A frame consists of five light rods \(AB, BC, CA, CD, DA\) freely jointed together. \(A\) is a fixed hinge, \(AB\) is horizontal, \(AD\) is vertical, and \(C, D\) are above \(AB\). \(AB=24\) in., \(AC=BC=20\) in., \(CD=15\) in., and \(AD=25\) in. A load \(W\) is suspended from \(B\), and the frame is kept in equilibrium by a horizontal force acting at \(D\). Determine the stresses in the rods, stating which are in tension and which in compression.
A wheel of radius \(R\) is fixed to an axle of radius \(r\), and the system can turn freely about a fixed horizontal axis. A flexible cord has one end wound round the axle and after passing under a light pulley of diameter \(R+r\), from which a mass \(M\) is suspended, passes over the wheel and is then attached to a mass \(m\). Prove that, assuming that the cord does not slip on the wheel and that the wheel and axle have no inertia, the acceleration of \(m\) \[ = 2g(2m-M)/\{4m+(1-r/R)M\}, \] and find the tension of the string.
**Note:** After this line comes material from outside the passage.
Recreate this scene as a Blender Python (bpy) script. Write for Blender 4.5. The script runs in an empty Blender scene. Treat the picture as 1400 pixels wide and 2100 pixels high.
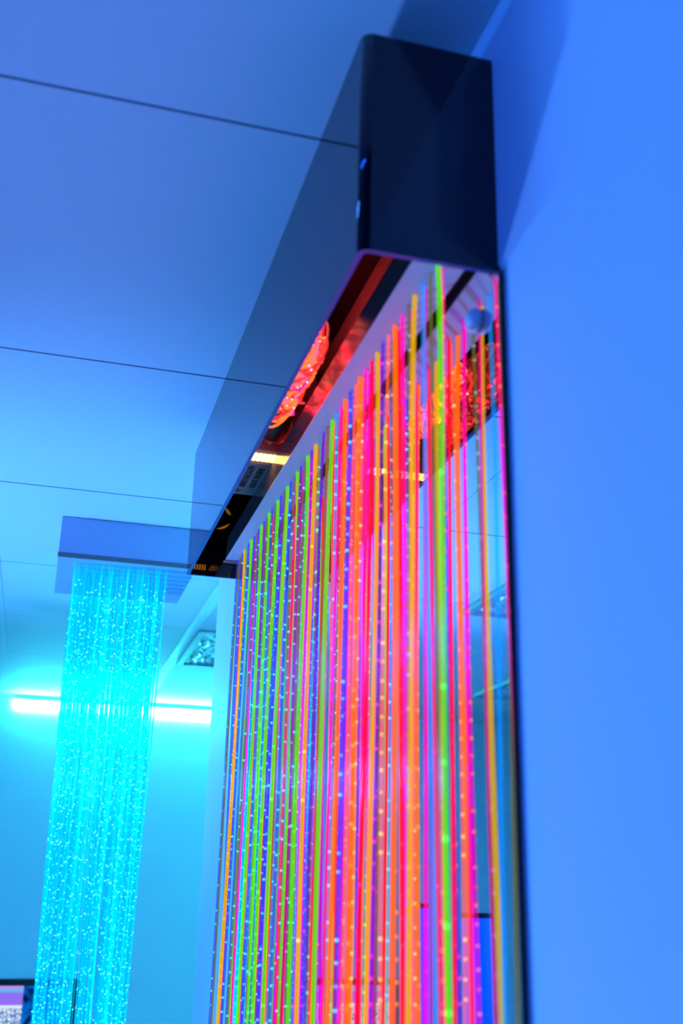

A bullet of mass \(m\) moving horizontally with velocity \(v\) penetrates a distance \(c\) into a block of wood. Prove that, if the bullet moving with the same velocity strikes a block of similar material of thickness \(t\) that is free to move horizontally, the bullet will pass through the block if \[ t < cM/(M+m), \] where \(M\) is the mass of the block. Shew further that, if \(t\) is small compared with \(c\), the velocity of the bullet on emerging from the block is approximately \(v(1-t/2c)\).
A mass \(m\) is suspended from a spring causing an extension \(a\). If a mass \(M\) is added to \(m\) find the periodic time of the ensuing motion, and the amplitude of the oscillation.
Pencils and ranges of conics, and their relation to the theory of confocal conics.
Curvature of surfaces.
Continued fractions.
The Riemann integral.
Newtonian potentials.
Series of variable terms, in particular power series.